Blatter Scolds Pieth

Sepp Blatter, FIFA president, was apparently not happy with the recent remarks made by Mark Pieth at the EASM in Aalborg, Denmark. Graham Dunbar reports (see also World Football Insider):
Criticized on all sides after a series of scandals, FIFA's executive committee members should not be publicly targeted by the governing body's anti-corruption advisers, President Sepp Blatter said Friday.

Blatter said at a news conference that a reform drive was working and restoring FIFA's credibility. He renewed FIFA's call for world soccer to fight match-fixing and illegal betting, and added the body would seek to protect players who reported attempts to fix games.

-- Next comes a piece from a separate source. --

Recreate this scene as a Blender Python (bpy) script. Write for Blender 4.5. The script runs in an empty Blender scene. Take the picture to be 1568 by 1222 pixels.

"We are not a corrupt, or a mafia organization," he said. "It is always a question of perception and the question of reality. We are in a good mood and in a good moment, and I am sure that we will be able to succeed."

Blatter said he met the expert panel led by Mark Pieth on Thursday and corrected remarks the Swiss law professor made in Denmark last week.

Pieth had told a sports governance conference that "older" FIFA elected officials were resisting the reform proposals that Blatter invited his group to propose after bribery and vote-buying allegations damaged soccer's governing body.

Blatter said several colleagues objected to the criticism when they discussed his reform mission Friday.

"They were not happy about some declarations made by this independent committee or other officials involved there," the FIFA president told reporters, insisting: "There is no opposition in the FIFA executive committee towards the reform process."
Mark Pieth, who strongly defended Blatter in his remarks in Aalborg, has not responded to the rebuke.